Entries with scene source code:

-- start --

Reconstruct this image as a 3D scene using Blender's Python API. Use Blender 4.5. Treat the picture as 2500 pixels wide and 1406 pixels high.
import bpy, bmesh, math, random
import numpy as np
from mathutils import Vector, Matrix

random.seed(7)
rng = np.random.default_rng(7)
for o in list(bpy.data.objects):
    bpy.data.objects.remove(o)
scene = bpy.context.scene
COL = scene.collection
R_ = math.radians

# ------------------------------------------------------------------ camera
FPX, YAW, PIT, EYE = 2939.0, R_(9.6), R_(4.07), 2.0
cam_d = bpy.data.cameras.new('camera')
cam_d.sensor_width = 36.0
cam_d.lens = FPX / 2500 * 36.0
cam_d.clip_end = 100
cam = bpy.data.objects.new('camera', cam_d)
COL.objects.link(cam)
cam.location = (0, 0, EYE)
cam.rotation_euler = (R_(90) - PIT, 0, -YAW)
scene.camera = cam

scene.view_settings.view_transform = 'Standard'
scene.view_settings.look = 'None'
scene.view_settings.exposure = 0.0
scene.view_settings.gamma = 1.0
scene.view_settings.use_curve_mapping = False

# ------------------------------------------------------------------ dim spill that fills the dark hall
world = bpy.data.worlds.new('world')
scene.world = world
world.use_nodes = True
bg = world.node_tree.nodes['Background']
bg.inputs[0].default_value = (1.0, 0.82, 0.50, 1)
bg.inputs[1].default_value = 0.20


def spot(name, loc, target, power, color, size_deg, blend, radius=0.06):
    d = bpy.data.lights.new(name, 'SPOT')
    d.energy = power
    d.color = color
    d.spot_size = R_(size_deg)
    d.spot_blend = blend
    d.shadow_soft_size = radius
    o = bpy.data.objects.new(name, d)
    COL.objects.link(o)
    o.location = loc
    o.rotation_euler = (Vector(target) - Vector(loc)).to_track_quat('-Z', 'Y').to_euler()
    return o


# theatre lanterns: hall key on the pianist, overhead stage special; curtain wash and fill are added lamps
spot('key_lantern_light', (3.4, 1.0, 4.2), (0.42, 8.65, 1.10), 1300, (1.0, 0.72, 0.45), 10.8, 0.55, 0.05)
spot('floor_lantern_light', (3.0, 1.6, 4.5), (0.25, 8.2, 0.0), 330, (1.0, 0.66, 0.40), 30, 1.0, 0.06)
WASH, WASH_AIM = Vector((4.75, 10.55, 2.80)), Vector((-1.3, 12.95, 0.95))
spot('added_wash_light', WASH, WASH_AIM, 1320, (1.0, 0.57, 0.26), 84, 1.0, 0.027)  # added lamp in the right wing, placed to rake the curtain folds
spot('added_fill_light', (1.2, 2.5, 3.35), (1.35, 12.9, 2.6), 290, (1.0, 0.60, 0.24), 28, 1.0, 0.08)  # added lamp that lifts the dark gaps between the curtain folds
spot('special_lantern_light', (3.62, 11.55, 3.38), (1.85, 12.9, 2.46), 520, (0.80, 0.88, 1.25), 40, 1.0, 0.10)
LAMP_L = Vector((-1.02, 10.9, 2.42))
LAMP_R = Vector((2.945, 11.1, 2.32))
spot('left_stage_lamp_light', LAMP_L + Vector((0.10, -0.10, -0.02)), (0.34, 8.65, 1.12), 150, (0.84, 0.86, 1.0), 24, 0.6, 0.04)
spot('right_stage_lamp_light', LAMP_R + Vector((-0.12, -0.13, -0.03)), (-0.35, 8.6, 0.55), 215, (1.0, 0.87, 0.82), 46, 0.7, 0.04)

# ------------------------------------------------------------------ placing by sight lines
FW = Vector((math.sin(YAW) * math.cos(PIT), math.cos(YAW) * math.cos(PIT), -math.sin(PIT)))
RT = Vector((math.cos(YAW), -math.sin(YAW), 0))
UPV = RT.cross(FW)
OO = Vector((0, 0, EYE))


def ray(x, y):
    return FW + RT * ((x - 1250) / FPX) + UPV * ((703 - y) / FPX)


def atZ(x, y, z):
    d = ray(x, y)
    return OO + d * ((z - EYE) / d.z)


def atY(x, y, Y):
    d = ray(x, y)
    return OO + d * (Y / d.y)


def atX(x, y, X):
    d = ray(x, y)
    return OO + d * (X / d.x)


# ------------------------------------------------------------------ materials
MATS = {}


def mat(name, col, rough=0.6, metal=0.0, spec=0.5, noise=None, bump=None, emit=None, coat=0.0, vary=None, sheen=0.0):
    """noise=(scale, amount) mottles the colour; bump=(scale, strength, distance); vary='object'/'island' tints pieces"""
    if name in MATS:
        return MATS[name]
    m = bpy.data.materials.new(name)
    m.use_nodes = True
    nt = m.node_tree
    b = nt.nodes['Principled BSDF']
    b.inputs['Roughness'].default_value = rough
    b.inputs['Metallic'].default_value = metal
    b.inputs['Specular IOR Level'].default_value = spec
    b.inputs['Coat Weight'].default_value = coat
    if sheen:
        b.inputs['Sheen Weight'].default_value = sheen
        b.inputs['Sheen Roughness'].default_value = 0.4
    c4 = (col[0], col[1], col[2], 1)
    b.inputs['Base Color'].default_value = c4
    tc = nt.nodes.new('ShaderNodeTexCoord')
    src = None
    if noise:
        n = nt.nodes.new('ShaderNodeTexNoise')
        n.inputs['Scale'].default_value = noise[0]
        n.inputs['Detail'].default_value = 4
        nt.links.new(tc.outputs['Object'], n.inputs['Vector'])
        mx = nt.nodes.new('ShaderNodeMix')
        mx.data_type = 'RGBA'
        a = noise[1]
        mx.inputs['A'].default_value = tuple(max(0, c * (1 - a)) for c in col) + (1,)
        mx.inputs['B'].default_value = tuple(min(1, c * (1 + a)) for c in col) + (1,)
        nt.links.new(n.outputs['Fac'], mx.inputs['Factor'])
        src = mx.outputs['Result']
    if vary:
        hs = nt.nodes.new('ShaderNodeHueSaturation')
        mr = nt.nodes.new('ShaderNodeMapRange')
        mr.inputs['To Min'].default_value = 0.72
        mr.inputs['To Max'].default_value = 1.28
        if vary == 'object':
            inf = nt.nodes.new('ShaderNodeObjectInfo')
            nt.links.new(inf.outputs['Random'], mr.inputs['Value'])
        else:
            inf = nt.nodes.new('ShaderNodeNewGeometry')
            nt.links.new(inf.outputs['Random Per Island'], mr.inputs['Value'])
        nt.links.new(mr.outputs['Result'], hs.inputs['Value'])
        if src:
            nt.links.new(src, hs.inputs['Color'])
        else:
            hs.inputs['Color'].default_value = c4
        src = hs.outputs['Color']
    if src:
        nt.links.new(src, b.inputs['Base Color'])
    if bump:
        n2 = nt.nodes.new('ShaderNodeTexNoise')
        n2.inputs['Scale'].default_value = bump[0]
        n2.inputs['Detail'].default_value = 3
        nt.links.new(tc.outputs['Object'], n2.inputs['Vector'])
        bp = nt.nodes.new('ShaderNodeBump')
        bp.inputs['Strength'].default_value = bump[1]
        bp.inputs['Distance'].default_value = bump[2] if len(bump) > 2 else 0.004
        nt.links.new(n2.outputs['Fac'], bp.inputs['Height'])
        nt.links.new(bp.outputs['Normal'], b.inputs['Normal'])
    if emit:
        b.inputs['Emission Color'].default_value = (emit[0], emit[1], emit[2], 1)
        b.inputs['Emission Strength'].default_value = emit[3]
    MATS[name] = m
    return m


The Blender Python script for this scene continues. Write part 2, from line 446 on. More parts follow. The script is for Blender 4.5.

-- end --

Begin with the first line of the listing and copy exactly through the line that contains "bg.inputs[1].default_value = 0.20", please, keeping both ends and leaving out everything after.

Solution for this exercise:
Reconstruct this image as a 3D scene using Blender's Python API. Use Blender 4.5. Treat the picture as 2500 pixels wide and 1406 pixels high.
import bpy, bmesh, math, random
import numpy as np
from mathutils import Vector, Matrix

random.seed(7)
rng = np.random.default_rng(7)
for o in list(bpy.data.objects):
    bpy.data.objects.remove(o)
scene = bpy.context.scene
COL = scene.collection
R_ = math.radians

# ------------------------------------------------------------------ camera
FPX, YAW, PIT, EYE = 2939.0, R_(9.6), R_(4.07), 2.0
cam_d = bpy.data.cameras.new('camera')
cam_d.sensor_width = 36.0
cam_d.lens = FPX / 2500 * 36.0
cam_d.clip_end = 100
cam = bpy.data.objects.new('camera', cam_d)
COL.objects.link(cam)
cam.location = (0, 0, EYE)
cam.rotation_euler = (R_(90) - PIT, 0, -YAW)
scene.camera = cam

scene.view_settings.view_transform = 'Standard'
scene.view_settings.look = 'None'
scene.view_settings.exposure = 0.0
scene.view_settings.gamma = 1.0
scene.view_settings.use_curve_mapping = False

# ------------------------------------------------------------------ dim spill that fills the dark hall
world = bpy.data.worlds.new('world')
scene.world = world
world.use_nodes = True
bg = world.node_tree.nodes['Background']
bg.inputs[0].default_value = (1.0, 0.82, 0.50, 1)
bg.inputs[1].default_value = 0.20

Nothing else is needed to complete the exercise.